Saturday, July 14, 2012

Suck It Up and Die by Brian Meehl


I got this book thanks to Netgalley and Random House Children's Books. It's been a while since I read the first one, Suck it Up. That I read for a possible book on the Gateway or Truman book list a couple years ago. I enjoyed it, but it wasn't one of my top picks that year, I think that was the year of The Hunger Games and Gone by Michael Grant, that really drew my attention. But this wasn't a bad book, in a way, similar to the Vlad Tod series by Heather Brewer in that it was a main character of a boy vampire. In this book it is two years after our main character, Morning McCobb has come out as the "poster boy" for vampires that want to be accepted into society, same rights, etc., and they promise they won't drink human blood. Only a blood substitute. That part of course always reminded me a bit of the Sookie Stackhouse series by Charlaine Harris. The book started out kind of slow for me because it seemed everything was going along just as it was supposed to, no problems to overcome. Kind of how I always figured that whenever I'd wished a book went on, how it would have gone on without any big dangers or plot points to fight. But then we got a new villain, well, sort of a new one. He was created in the forest where all the vampires go when they die. And he joins forces with a human who is the head of a group of people that don't want vampires to live along humans.

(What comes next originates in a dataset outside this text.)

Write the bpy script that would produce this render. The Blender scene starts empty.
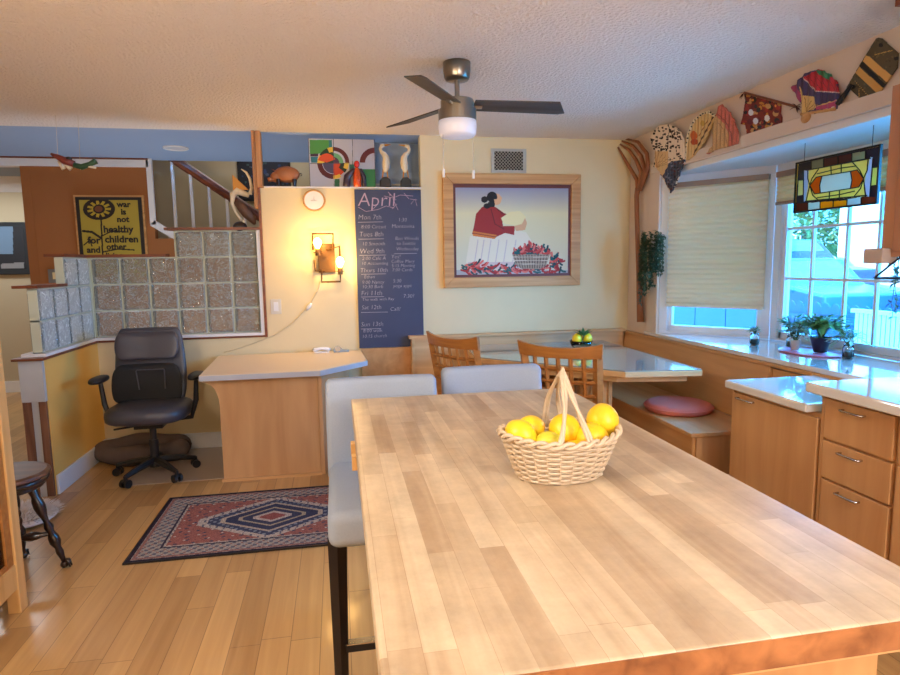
import bpy, math, random
import numpy as np
from mathutils import Vector, Matrix, Euler
random.seed(7); np.random.seed(7)
SC = bpy.context.scene
COL = SC.collection
PI = math.pi

# ------------------------------------------------------------------ camera
F = 610.0
PITCH, YAW, ROLL = [math.radians(a) for a in (6.9, 10.35, -0.87)]
H = 1.42
fw = Vector((math.sin(YAW)*math.cos(PITCH), math.cos(YAW)*math.cos(PITCH), -math.sin(PITCH)))
r0 = Vector((math.cos(YAW), -math.sin(YAW), 0)); u0 = r0.cross(fw)
rr = math.cos(ROLL)*r0 + math.sin(ROLL)*u0; uu = -math.sin(ROLL)*r0 + math.cos(ROLL)*u0
cam = bpy.data.cameras.new('camera'); camo = bpy.data.objects.new('camera', cam); COL.objects.link(camo)
cam.sensor_width = 36; cam.lens = 36*F/900; cam.clip_start = .05; cam.clip_end = 200
m = Matrix((rr, uu, -fw)).transposed().to_4x4(); m.translation = (0, 0, H)
camo.matrix_world = m
SC.camera = camo

# ------------------------------------------------------------------ world, sun, lights, exposure
SC.view_settings.view_transform = 'Standard'; SC.view_settings.look = 'None'
SC.view_settings.gamma = 1; SC.view_settings.use_curve_mapping = False
SC.view_settings.exposure = 0.12
SC.cycles.use_denoising = True
SC.cycles.max_bounces = 10; SC.cycles.diffuse_bounces = 5; SC.cycles.transmission_bounces = 10; SC.cycles.transparent_max_bounces = 12
SC.cycles.sample_clamp_indirect = 4.0; SC.cycles.caustics_refractive = False; SC.cycles.caustics_reflective = False
W = bpy.data.worlds.new('sky'); SC.world = W; W.use_nodes = True
bg = W.node_tree.nodes['Background']; bg.inputs[0].default_value = (0.05, 0.41, 1.0, 1); bg.inputs[1].default_value = 27

def light(name, kind, loc, rot, color, energy, size=None, size_y=None, portal=False):
    l = bpy.data.lights.new(name, kind); l.color = color; l.energy = energy
    if kind == 'AREA':
        l.size = size
        if size_y: l.shape = 'RECTANGLE'; l.size_y = size_y
        if portal: l.cycles.is_portal = True
    elif kind == 'SUN': l.angle = math.radians(2)
    elif size: l.shadow_soft_size = size
    o = bpy.data.objects.new(name, l); o.location = loc; o.rotation_euler = rot; COL.objects.link(o); return o
light('sun', 'SUN', (0, 0, 20), (0, math.radians(-62), 0), (1, .62, .50), 4.0)
# kitchen ceiling light behind the camera, then unseen lamps added as fill
light('kitchen_ceiling_light', 'AREA', (0.9, -0.7, 2.40), (0, 0, 0), (.96, .97, 1), 26, 1.2, .5)
light('living_ceiling_fill', 'AREA', (-1.5, 0.6, 2.40), (0, 0, 0), (1, .95, .88), 34, .6, .6)  # added fill from above left, no such fixture seen
light('living_point_fill', 'POINT', (-1.3, 0.6, 1.75), (0, 0, 0), (1, .86, .70), 50, .15)  # added point fill so the ceiling is not left dark
sl = light('ceiling_glow_spot', 'SPOT', (-0.7, -0.4, 1.3), (0, 0, 0), (1, .66, .36), 180, .1)  # added spot that makes the warm glow on the ceiling
sl.data.spot_size = math.radians(75); sl.data.spot_blend = 1
sl.rotation_euler = (Vector((-.25, 1.9, 2.44))-Vector((-.7, -.4, 1.3))).to_track_quat('-Z', 'Y').to_euler()
light('cool_ceiling_fill', 'POINT', (1.4, -1.2, 1.6), (0, 0, 0), (.80, .88, 1), 125, .15)  # added to brighten and cool the ceiling, no such lamp seen
light('hall_blue_fill', 'AREA', (-1.3, 5.7, .25), (PI, 0, 0), (.66, .80, 1), 20, 1.6, .5)  # added upward fill that turns the hall ceiling bluer
light('far_room_fill', 'AREA', (-3.6, 7.0, 2.4), (0, 0, 0), (.9, .95, 1), 20, .6, .6)  # added fill for the far room and left glass blocks
light('stair_light', 'AREA', (-0.6, 7.2, 3.6), (0, 0, 0), (.95, .93, .9), 14, .6, .6)

# ------------------------------------------------------------------ helpers
def P(x, y, ax, v):
    """point of the plane ax=v that photo pixel (x,y) looks at"""
    d = fw + rr*((x-450)/F) - uu*((y-337.5)/F)
    i = 'XYZ'.index(ax); o = Vector((0, 0, H))
    return o + d*((v-o[i])/d[i])
def lin(c):
    return tuple(((v/255)/12.92 if v/255 <= .04045 else ((v/255+.055)/1.055)**2.4) for v in c[:3])
def lin4(c): return lin(c)+(1,)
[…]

Well, soon we learn that when a vampire is actually satisfied and realizing the thing they wanted most in their human lives, well, that causes an interesting change. And Morning begins to get framed by the pair of villians in the public eye. I feel this was definitely a good sequel to the first. I know the first one left off in a way that I knew there had to be a sequel, and this did explain a lot, and kept the series going. Not sure if this one leaves off for another in the series, but it's probably a good chance that it will.
I will count this one as my "U" for the A-Z Reading Challenge for the "Up" in the title.